Good Night, and Good Luck

black and white and red all over...

In my opinion, Good Night, and Good Luck is one of the best films of the year. In stark black-and-white, director George Clooney has given us a response to the black-and-white world we increasingly find ourselves living in.

Today, fundementalist Muslims and Christians are painting our world in stark contrasts where people are either good or evil, and consequently saved or unsaved. This film also points at the political polar extremes that are involving themselves in American politics, historically in the 1950s with the McCarthy red scare and presently in the presidency of George W. Bush.

Political or spiritual, fundemental extremes are dangerous.

CBS journalist Edward R. Murrow (brilliantly played by David Strathairn) took a stand against the red scare tactics of Wisconsin Senator Joe McCarthy live and on the air, a very risky move in his day (and probably a risky move, in some respects, in our day as well).

This marked the first time a major television entity risked it all and spoke out against this witch hunt. No one wanted to touch this, for fear of their own careers and finances. But Murrow did, and in the end, McCarthy was forced to answer for his actions. Had he not spoken up, would another have risen up and speak out?

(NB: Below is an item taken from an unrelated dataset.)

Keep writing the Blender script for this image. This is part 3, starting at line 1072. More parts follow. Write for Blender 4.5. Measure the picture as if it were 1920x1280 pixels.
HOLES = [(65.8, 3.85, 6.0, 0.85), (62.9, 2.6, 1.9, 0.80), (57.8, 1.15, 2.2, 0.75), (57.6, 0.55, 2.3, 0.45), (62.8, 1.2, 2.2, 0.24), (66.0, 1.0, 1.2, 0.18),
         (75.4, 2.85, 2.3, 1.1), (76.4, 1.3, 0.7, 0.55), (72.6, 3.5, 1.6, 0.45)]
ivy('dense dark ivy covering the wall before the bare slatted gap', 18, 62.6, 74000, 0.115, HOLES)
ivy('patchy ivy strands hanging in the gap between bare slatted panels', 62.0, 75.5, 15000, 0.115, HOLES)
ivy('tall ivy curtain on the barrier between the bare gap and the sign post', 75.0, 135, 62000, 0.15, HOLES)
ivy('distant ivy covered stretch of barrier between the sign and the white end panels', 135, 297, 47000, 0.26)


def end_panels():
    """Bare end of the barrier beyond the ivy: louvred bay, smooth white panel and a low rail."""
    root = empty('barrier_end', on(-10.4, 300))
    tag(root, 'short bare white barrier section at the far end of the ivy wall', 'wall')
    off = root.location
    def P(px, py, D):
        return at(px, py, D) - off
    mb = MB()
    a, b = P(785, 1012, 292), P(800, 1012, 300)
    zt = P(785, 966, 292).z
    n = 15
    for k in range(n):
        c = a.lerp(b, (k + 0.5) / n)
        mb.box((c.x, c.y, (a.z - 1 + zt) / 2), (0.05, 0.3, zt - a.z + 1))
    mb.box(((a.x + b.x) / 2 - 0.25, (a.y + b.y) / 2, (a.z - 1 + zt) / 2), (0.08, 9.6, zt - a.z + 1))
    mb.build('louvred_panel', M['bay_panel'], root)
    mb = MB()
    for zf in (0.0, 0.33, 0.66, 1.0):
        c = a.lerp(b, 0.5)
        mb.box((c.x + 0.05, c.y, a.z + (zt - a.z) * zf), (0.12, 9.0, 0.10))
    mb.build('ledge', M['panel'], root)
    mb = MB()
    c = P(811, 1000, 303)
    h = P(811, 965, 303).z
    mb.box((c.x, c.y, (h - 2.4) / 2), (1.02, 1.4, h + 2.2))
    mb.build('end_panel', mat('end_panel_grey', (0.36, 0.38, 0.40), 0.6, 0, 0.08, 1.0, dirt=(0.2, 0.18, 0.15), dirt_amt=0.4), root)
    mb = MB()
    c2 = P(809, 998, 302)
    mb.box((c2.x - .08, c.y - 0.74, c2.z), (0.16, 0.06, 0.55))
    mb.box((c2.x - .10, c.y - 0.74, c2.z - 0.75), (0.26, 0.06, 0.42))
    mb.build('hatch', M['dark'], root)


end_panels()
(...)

Had he not spoken up, where would we be today?

But history often repeats itself, and Clooney has created this film to remind us of that.

Today we live in another black-and-white world. So what are we challenged to do? Speak up, and speak out. Christ lived in a black-and-white world (either you were submissive to the Romans or you lived as a zealot killing Romans). Christ didn't fit into either camp, and spoke up and spoke out against such fundementalism from both sides. So again we ask, what are we challenged to do in today's black-and-white world? Speak up, and speak out.

Murrow accepted whatever fate befell him (luckily for him, he saved his life, and his job). Good Night, and Good Luck encourages us to accept whatever fate befalls us, if we, too, choose to speak out against what we believe is wrong.